彼らに勝つために境井仁は侍の戦い方を捨て、暗殺やクナイのような暗器を使い蒙古に立ち向かうようになります
本作では、侍としての誇りを取るのか、それとも人々を守るため侍の価値観に反した戦い、つまり冥人(くろうど)の戦いを選ぶのか、そのジレンマが主題となっているのです。
そして、境井仁は冥人としての戦い方を選びます。
すべては対馬の民を守るために、たとえ育ての父と離別することとなったとしても…
というお話なわけです。
もうこの時点でくそ熱物語が始まるのは確定なわけですが、特に僕は最後のシーンが大好きでした。
※以下致命的なネタバレにつき注意
冥人としての道を選んだ境井仁と志村との決別は決定的なモノとなり、蒙古軍を討ち果たした後決闘することとなります。
そして決闘に勝利すると、志村は誉れある死を望みます。つまり殺せというのです。
ここでプレイヤーは志村を殺すか・生かすかという究極の二択を迫られることになります。
僕は生かす方を選びました。
なぜかって、もう誉れなんてないんですよこの境井仁とかいうオッサンには。
侍というしがらみを抜け、彼は対馬を守る亡霊(タイトル回収)になったのです。
だとすれば誉れおじさんに従う必要もないんです。
「誉れはなくしても、わが父は斬れません」
そういって刃を収めるのでした...
ハイ最高。
余談(いちゃもん)
タイトル通りこれは僕の完全ないちゃもんなのですが、
このゲームの途中とEDの二か所で挿入歌が入ります。
The Way Of The Ghost (feat.
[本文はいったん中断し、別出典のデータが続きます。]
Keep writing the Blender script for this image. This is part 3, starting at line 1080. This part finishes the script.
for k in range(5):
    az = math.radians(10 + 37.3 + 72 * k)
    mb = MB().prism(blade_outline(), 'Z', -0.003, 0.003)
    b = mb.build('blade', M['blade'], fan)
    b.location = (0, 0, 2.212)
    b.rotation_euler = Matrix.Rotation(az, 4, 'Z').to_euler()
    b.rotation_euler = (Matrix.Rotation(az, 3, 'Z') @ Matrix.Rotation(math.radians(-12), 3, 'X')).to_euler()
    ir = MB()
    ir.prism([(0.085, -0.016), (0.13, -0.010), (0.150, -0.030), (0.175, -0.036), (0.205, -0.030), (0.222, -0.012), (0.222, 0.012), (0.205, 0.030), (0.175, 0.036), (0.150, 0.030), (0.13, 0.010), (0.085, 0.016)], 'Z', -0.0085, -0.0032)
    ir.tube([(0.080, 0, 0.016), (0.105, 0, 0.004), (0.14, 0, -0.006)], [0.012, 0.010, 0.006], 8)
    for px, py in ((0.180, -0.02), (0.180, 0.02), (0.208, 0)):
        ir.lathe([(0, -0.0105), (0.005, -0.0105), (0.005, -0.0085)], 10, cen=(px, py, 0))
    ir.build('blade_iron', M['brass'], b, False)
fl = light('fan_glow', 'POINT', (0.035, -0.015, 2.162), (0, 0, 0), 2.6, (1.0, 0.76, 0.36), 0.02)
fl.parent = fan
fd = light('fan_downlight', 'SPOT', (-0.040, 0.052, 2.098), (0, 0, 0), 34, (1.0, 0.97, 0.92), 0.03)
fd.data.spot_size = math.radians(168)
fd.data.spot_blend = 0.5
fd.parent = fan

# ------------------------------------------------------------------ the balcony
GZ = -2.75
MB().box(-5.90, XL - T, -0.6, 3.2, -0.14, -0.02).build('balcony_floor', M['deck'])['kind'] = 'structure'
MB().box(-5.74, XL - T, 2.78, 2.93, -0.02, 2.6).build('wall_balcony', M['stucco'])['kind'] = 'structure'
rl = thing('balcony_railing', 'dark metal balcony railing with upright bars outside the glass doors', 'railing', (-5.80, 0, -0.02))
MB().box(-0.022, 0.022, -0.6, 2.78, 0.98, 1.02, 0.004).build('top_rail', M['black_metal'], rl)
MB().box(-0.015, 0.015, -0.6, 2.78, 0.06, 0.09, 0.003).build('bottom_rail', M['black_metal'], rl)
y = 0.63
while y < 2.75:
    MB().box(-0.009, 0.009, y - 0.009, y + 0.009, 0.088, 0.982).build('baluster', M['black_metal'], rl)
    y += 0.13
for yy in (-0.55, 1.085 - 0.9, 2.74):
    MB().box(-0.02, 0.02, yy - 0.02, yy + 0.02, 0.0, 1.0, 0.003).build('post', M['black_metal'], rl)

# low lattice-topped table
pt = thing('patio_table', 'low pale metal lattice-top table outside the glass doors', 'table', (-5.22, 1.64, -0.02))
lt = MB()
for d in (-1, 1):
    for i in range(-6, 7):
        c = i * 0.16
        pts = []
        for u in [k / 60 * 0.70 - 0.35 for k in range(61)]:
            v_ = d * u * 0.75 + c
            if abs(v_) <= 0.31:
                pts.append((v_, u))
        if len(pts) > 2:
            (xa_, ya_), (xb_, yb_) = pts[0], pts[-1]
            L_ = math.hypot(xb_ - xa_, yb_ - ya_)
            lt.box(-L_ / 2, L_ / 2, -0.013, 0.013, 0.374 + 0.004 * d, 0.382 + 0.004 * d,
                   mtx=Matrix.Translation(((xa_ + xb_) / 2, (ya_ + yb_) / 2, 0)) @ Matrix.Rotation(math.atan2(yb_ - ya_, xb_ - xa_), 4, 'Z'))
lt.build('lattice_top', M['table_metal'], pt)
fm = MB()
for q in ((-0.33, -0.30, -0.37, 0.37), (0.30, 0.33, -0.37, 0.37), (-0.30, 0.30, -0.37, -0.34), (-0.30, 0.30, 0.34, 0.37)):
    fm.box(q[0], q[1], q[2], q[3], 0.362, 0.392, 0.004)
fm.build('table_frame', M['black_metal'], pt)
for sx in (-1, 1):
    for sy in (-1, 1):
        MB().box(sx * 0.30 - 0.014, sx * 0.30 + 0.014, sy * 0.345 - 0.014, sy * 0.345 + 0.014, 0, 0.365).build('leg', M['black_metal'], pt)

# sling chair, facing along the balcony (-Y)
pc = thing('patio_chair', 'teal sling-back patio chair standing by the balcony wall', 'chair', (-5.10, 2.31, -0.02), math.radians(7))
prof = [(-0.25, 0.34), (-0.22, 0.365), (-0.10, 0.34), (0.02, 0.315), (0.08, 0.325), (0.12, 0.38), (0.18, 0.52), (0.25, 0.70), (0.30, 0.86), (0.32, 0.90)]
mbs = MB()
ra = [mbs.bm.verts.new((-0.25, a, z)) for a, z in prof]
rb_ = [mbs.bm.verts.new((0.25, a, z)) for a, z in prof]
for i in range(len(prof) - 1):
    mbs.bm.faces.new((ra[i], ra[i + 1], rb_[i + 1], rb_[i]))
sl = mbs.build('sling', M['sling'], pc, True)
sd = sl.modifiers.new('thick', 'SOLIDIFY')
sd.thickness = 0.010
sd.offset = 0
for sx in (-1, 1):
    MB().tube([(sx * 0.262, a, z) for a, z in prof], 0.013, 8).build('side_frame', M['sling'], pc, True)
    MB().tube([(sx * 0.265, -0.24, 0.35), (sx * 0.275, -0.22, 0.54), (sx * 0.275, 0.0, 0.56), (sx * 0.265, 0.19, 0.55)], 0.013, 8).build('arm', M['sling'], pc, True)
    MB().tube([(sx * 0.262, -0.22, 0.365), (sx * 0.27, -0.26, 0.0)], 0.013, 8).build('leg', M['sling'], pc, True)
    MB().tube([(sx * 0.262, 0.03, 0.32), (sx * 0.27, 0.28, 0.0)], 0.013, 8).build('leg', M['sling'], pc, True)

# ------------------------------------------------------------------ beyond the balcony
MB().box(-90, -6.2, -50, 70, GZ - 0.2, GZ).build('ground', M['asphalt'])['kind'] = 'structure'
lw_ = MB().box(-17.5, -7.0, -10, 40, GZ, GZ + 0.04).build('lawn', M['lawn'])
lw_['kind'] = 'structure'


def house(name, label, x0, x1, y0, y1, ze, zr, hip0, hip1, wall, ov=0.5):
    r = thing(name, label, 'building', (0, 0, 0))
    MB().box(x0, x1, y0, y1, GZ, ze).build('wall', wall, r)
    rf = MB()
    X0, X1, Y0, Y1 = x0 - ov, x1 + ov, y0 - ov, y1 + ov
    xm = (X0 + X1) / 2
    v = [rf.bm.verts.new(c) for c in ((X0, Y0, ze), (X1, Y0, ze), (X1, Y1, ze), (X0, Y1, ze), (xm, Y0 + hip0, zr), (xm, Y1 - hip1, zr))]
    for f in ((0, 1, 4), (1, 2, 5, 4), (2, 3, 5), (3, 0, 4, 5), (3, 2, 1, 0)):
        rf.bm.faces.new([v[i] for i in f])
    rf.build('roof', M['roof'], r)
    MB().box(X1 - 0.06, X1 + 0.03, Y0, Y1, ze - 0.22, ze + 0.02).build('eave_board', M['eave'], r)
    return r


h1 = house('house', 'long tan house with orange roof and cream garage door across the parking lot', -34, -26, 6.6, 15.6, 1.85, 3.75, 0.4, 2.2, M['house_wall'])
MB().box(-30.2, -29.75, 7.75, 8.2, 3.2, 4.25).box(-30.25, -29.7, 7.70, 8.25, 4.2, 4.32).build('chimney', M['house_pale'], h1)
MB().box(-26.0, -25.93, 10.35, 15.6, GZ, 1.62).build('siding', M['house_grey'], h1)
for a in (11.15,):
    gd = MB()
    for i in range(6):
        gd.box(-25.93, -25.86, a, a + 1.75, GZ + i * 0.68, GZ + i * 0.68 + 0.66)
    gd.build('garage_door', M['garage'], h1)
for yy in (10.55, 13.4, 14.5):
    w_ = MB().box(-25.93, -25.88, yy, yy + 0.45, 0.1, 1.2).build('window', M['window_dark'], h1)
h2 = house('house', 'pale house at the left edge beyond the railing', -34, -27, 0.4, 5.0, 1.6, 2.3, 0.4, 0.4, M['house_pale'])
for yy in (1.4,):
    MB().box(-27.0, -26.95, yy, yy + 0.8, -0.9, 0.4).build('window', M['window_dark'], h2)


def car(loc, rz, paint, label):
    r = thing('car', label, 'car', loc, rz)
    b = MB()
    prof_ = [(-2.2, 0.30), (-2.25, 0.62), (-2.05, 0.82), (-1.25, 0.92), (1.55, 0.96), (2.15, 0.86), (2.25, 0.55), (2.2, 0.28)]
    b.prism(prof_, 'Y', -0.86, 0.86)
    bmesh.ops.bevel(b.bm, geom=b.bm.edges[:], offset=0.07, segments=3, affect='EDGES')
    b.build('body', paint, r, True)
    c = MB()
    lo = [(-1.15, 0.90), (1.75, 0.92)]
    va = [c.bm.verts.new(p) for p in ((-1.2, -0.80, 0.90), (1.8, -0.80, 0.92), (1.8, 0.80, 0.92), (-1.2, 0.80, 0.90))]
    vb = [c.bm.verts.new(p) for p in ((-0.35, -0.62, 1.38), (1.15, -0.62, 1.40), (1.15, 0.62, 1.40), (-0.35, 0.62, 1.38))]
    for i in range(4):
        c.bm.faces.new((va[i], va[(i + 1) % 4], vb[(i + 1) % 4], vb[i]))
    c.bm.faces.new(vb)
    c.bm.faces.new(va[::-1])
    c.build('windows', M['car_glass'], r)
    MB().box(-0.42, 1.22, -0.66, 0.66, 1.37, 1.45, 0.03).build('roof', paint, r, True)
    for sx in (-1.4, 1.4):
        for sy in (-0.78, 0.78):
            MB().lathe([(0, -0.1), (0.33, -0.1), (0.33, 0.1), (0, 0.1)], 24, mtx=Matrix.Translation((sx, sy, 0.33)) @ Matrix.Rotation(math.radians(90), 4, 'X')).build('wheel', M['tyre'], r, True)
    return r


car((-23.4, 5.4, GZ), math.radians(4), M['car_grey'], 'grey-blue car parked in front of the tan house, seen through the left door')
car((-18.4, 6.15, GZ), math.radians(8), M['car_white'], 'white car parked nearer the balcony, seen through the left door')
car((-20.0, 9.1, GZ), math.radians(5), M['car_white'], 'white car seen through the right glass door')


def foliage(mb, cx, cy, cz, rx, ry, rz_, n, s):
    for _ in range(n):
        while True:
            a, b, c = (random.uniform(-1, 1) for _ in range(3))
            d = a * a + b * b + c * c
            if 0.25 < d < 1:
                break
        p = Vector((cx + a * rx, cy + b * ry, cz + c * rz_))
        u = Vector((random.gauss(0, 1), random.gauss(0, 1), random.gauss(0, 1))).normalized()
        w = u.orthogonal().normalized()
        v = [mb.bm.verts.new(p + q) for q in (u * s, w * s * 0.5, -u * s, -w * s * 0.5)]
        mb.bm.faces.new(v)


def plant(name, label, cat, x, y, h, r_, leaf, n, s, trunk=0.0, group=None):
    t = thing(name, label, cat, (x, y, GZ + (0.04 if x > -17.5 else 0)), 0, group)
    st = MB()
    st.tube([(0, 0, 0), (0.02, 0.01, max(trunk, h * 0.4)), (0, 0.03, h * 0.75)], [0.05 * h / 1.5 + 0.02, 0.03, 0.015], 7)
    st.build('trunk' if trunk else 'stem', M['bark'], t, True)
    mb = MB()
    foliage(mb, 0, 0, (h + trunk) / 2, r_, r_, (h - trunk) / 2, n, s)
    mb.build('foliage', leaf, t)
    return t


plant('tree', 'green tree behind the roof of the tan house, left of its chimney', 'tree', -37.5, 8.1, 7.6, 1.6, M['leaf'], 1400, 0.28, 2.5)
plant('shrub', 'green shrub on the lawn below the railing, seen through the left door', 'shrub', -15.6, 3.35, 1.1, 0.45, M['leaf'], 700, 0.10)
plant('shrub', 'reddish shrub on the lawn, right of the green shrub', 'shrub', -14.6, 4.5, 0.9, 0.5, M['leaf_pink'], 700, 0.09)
Clare Uchima)
The Way of the Ghost (feat. Clare Uchima) | Ghost of Tsushima OST
いや、この曲ダサすぎねえか?という話です。
我らの大地取り戻せえ...
じゃねえよ!
こちとら
「愛しています」→「月がきれいですね」の国なんですわ!
さざれ石が巌となって苔の生すまでなんですわ!
この曲は君が代ってよりラマルセイエーズの世界観なんですわ!
ここまで日本らしさという部分にこだわりにこだわっていたのに、この曲だけは本当に残念だなとおもってしまいました。
シリアスなシーンで流れるのにちょっと笑っちゃうんですよ、これが流れるせいで。
許さんぞ作詞者!
ああ、ムカつくなあ、こうなったら本作に出てくる一番かわいいキャラで和むしかねえ!
うおおおおおおおおおおおおおおおおおおおおおおお
すみません、唐突に終わります。読んでくださりありがとうございました。
このゲームはガチで良ゲーなんでやってない人は買いましょう。
ありがとうSucker punch あんたら最高だよ。